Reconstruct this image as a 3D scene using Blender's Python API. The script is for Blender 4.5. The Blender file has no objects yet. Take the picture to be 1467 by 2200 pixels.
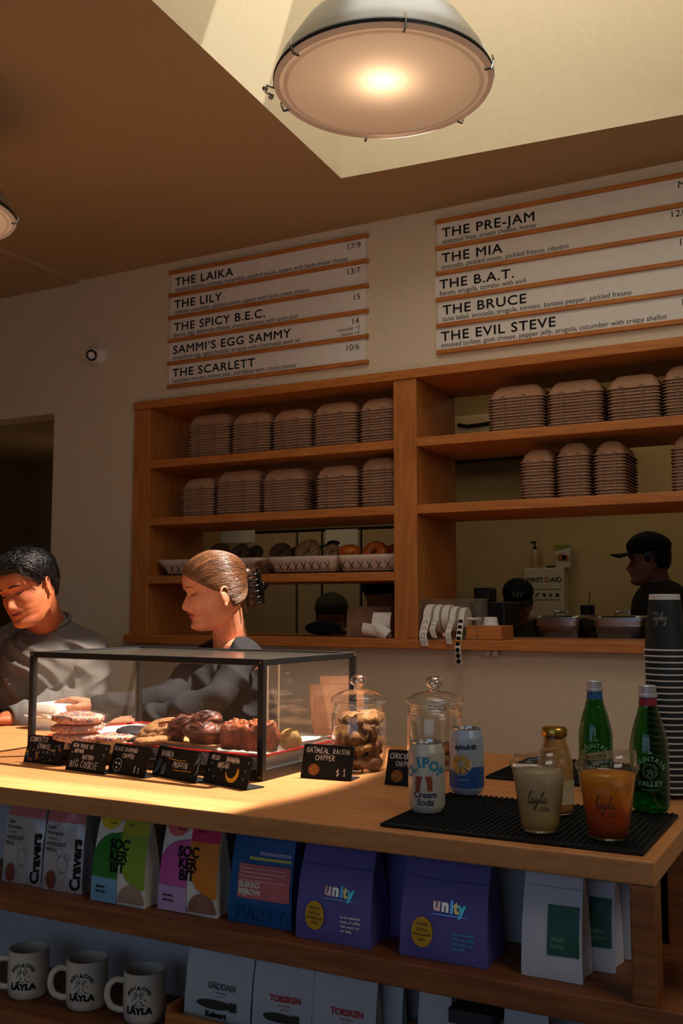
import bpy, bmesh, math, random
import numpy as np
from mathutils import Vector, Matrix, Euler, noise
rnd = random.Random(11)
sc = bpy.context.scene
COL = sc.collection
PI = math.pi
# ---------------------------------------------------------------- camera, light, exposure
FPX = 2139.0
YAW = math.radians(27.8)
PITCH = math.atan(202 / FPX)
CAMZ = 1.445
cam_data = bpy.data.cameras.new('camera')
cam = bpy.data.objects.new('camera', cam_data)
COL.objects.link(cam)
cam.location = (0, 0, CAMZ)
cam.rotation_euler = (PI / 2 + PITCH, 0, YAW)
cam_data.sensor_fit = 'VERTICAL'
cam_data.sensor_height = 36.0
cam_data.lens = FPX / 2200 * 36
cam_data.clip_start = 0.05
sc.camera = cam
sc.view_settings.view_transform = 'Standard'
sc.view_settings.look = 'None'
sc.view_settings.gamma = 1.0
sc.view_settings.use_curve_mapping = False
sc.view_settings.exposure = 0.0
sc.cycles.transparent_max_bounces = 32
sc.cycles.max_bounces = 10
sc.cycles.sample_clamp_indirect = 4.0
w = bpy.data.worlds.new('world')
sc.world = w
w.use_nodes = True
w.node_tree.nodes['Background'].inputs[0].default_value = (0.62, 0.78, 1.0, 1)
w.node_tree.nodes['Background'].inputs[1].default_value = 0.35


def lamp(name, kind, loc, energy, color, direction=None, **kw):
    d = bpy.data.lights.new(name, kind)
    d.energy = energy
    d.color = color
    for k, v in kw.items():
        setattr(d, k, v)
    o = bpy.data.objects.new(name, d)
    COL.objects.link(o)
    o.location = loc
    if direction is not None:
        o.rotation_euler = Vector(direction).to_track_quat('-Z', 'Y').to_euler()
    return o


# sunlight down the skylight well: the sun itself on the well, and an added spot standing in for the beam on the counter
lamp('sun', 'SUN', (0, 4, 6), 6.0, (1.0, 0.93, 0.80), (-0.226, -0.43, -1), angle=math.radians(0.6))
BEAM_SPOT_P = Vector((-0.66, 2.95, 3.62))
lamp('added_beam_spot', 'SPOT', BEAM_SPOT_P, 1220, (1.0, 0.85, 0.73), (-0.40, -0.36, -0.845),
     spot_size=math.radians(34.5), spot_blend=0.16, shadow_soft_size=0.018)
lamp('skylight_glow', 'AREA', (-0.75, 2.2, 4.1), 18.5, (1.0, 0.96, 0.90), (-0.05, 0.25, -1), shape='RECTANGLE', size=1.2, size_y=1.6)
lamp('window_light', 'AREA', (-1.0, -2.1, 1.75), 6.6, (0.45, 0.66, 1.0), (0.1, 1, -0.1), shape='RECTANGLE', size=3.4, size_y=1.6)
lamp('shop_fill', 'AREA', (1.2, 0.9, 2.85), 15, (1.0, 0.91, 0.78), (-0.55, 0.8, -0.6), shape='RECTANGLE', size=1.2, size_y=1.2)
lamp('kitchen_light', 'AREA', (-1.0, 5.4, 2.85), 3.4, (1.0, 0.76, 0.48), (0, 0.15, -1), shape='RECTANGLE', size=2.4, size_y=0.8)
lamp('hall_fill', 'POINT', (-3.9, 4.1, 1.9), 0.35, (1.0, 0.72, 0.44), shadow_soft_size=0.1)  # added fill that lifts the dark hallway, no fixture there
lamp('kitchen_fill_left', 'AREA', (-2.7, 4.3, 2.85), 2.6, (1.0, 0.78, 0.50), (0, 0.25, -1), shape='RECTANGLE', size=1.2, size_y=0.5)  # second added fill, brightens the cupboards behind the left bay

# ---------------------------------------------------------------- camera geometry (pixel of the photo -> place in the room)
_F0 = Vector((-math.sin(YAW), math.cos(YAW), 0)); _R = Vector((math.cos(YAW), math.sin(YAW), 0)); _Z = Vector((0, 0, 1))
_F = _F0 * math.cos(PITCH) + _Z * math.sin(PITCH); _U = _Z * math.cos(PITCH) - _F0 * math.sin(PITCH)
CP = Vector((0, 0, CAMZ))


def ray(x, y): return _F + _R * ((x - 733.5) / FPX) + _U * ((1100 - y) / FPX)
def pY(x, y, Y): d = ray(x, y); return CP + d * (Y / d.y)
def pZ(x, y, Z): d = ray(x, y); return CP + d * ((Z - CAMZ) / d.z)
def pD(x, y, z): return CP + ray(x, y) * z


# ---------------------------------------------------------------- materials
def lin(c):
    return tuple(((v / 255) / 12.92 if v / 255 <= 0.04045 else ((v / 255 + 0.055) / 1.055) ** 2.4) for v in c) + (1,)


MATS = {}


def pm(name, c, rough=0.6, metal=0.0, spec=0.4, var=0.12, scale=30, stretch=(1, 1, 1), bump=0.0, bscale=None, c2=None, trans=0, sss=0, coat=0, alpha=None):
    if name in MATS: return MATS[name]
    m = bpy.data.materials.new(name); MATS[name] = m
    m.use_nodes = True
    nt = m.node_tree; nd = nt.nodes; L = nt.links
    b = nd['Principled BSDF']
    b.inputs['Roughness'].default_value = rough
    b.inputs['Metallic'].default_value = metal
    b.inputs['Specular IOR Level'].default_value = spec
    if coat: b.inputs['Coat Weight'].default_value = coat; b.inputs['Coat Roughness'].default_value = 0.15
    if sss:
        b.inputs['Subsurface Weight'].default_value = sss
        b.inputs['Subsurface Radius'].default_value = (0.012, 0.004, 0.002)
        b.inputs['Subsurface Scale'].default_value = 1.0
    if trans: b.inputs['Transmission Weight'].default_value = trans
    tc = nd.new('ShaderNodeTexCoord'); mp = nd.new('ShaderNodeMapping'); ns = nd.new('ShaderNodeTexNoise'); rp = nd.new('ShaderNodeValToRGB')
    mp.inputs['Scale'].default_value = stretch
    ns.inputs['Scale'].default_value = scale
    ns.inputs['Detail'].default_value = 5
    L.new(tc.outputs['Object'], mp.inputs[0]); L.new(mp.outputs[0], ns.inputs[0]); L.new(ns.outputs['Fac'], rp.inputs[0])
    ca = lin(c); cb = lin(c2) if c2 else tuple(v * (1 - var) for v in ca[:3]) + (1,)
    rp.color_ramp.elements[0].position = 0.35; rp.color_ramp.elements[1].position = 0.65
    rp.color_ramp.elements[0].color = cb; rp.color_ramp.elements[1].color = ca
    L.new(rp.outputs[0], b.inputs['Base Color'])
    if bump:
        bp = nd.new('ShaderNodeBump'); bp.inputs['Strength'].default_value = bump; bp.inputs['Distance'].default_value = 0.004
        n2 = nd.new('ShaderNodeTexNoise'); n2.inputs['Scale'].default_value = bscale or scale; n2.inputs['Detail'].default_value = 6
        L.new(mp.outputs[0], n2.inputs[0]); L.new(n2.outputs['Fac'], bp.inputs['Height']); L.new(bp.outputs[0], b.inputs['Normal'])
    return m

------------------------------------

## TASK OBJECTIVE
Restate the listing above word for word, and skip the pictures.

## EXERCISE ANSWER
Reconstruct this image as a 3D scene using Blender's Python API. The script is for Blender 4.5. The Blender file has no objects yet. Take the picture to be 1467 by 2200 pixels.
import bpy, bmesh, math, random
import numpy as np
from mathutils import Vector, Matrix, Euler, noise
rnd = random.Random(11)
sc = bpy.context.scene
COL = sc.collection
PI = math.pi
# ---------------------------------------------------------------- camera, light, exposure
FPX = 2139.0
YAW = math.radians(27.8)
PITCH = math.atan(202 / FPX)
CAMZ = 1.445
cam_data = bpy.data.cameras.new('camera')
cam = bpy.data.objects.new('camera', cam_data)
COL.objects.link(cam)
cam.location = (0, 0, CAMZ)
cam.rotation_euler = (PI / 2 + PITCH, 0, YAW)
cam_data.sensor_fit = 'VERTICAL'
cam_data.sensor_height = 36.0
cam_data.lens = FPX / 2200 * 36
cam_data.clip_start = 0.05
sc.camera = cam
sc.view_settings.view_transform = 'Standard'
sc.view_settings.look = 'None'
sc.view_settings.gamma = 1.0
sc.view_settings.use_curve_mapping = False
sc.view_settings.exposure = 0.0
sc.cycles.transparent_max_bounces = 32
sc.cycles.max_bounces = 10
sc.cycles.sample_clamp_indirect = 4.0
w = bpy.data.worlds.new('world')
sc.world = w
w.use_nodes = True
w.node_tree.nodes['Background'].inputs[0].default_value = (0.62, 0.78, 1.0, 1)
w.node_tree.nodes['Background'].inputs[1].default_value = 0.35


def lamp(name, kind, loc, energy, color, direction=None, **kw):
    d = bpy.data.lights.new(name, kind)
    d.energy = energy
    d.color = color
    for k, v in kw.items():
        setattr(d, k, v)
    o = bpy.data.objects.new(name, d)
    COL.objects.link(o)
    o.location = loc
    if direction is not None:
        o.rotation_euler = Vector(direction).to_track_quat('-Z', 'Y').to_euler()
    return o


# sunlight down the skylight well: the sun itself on the well, and an added spot standing in for the beam on the counter
lamp('sun', 'SUN', (0, 4, 6), 6.0, (1.0, 0.93, 0.80), (-0.226, -0.43, -1), angle=math.radians(0.6))
BEAM_SPOT_P = Vector((-0.66, 2.95, 3.62))
lamp('added_beam_spot', 'SPOT', BEAM_SPOT_P, 1220, (1.0, 0.85, 0.73), (-0.40, -0.36, -0.845),
     spot_size=math.radians(34.5), spot_blend=0.16, shadow_soft_size=0.018)
lamp('skylight_glow', 'AREA', (-0.75, 2.2, 4.1), 18.5, (1.0, 0.96, 0.90), (-0.05, 0.25, -1), shape='RECTANGLE', size=1.2, size_y=1.6)
lamp('window_light', 'AREA', (-1.0, -2.1, 1.75), 6.6, (0.45, 0.66, 1.0), (0.1, 1, -0.1), shape='RECTANGLE', size=3.4, size_y=1.6)
lamp('shop_fill', 'AREA', (1.2, 0.9, 2.85), 15, (1.0, 0.91, 0.78), (-0.55, 0.8, -0.6), shape='RECTANGLE', size=1.2, size_y=1.2)
lamp('kitchen_light', 'AREA', (-1.0, 5.4, 2.85), 3.4, (1.0, 0.76, 0.48), (0, 0.15, -1), shape='RECTANGLE', size=2.4, size_y=0.8)
lamp('hall_fill', 'POINT', (-3.9, 4.1, 1.9), 0.35, (1.0, 0.72, 0.44), shadow_soft_size=0.1)  # added fill that lifts the dark hallway, no fixture there
lamp('kitchen_fill_left', 'AREA', (-2.7, 4.3, 2.85), 2.6, (1.0, 0.78, 0.50), (0, 0.25, -1), shape='RECTANGLE', size=1.2, size_y=0.5)  # second added fill, brightens the cupboards behind the left bay

# ---------------------------------------------------------------- camera geometry (pixel of the photo -> place in the room)
_F0 = Vector((-math.sin(YAW), math.cos(YAW), 0)); _R = Vector((math.cos(YAW), math.sin(YAW), 0)); _Z = Vector((0, 0, 1))
_F = _F0 * math.cos(PITCH) + _Z * math.sin(PITCH); _U = _Z * math.cos(PITCH) - _F0 * math.sin(PITCH)
CP = Vector((0, 0, CAMZ))


def ray(x, y): return _F + _R * ((x - 733.5) / FPX) + _U * ((1100 - y) / FPX)
def pY(x, y, Y): d = ray(x, y); return CP + d * (Y / d.y)
def pZ(x, y, Z): d = ray(x, y); return CP + d * ((Z - CAMZ) / d.z)
def pD(x, y, z): return CP + ray(x, y) * z


# ---------------------------------------------------------------- materials
def lin(c):
    return tuple(((v / 255) / 12.92 if v / 255 <= 0.04045 else ((v / 255 + 0.055) / 1.055) ** 2.4) for v in c) + (1,)


MATS = {}


def pm(name, c, rough=0.6, metal=0.0, spec=0.4, var=0.12, scale=30, stretch=(1, 1, 1), bump=0.0, bscale=None, c2=None, trans=0, sss=0, coat=0, alpha=None):
    if name in MATS: return MATS[name]
    m = bpy.data.materials.new(name); MATS[name] = m
    m.use_nodes = True
    nt = m.node_tree; nd = nt.nodes; L = nt.links
    b = nd['Principled BSDF']
    b.inputs['Roughness'].default_value = rough
    b.inputs['Metallic'].default_value = metal
    b.inputs['Specular IOR Level'].default_value = spec
    if coat: b.inputs['Coat Weight'].default_value = coat; b.inputs['Coat Roughness'].default_value = 0.15
    if sss:
        b.inputs['Subsurface Weight'].default_value = sss
        b.inputs['Subsurface Radius'].default_value = (0.012, 0.004, 0.002)
        b.inputs['Subsurface Scale'].default_value = 1.0
    if trans: b.inputs['Transmission Weight'].default_value = trans
    tc = nd.new('ShaderNodeTexCoord'); mp = nd.new('ShaderNodeMapping'); ns = nd.new('ShaderNodeTexNoise'); rp = nd.new('ShaderNodeValToRGB')
    mp.inputs['Scale'].default_value = stretch
    ns.inputs['Scale'].default_value = scale
    ns.inputs['Detail'].default_value = 5
    L.new(tc.outputs['Object'], mp.inputs[0]); L.new(mp.outputs[0], ns.inputs[0]); L.new(ns.outputs['Fac'], rp.inputs[0])
    ca = lin(c); cb = lin(c2) if c2 else tuple(v * (1 - var) for v in ca[:3]) + (1,)
    rp.color_ramp.elements[0].position = 0.35; rp.color_ramp.elements[1].position = 0.65
    rp.color_ramp.elements[0].color = cb; rp.color_ramp.elements[1].color = ca
    L.new(rp.outputs[0], b.inputs['Base Color'])
    if bump:
        bp = nd.new('ShaderNodeBump'); bp.inputs['Strength'].default_value = bump; bp.inputs['Distance'].default_value = 0.004
        n2 = nd.new('ShaderNodeTexNoise'); n2.inputs['Scale'].default_value = bscale or scale; n2.inputs['Detail'].default_value = 6
        L.new(mp.outputs[0], n2.inputs[0]); L.new(n2.outputs['Fac'], bp.inputs['Height']); L.new(bp.outputs[0], b.inputs['Normal'])
    return m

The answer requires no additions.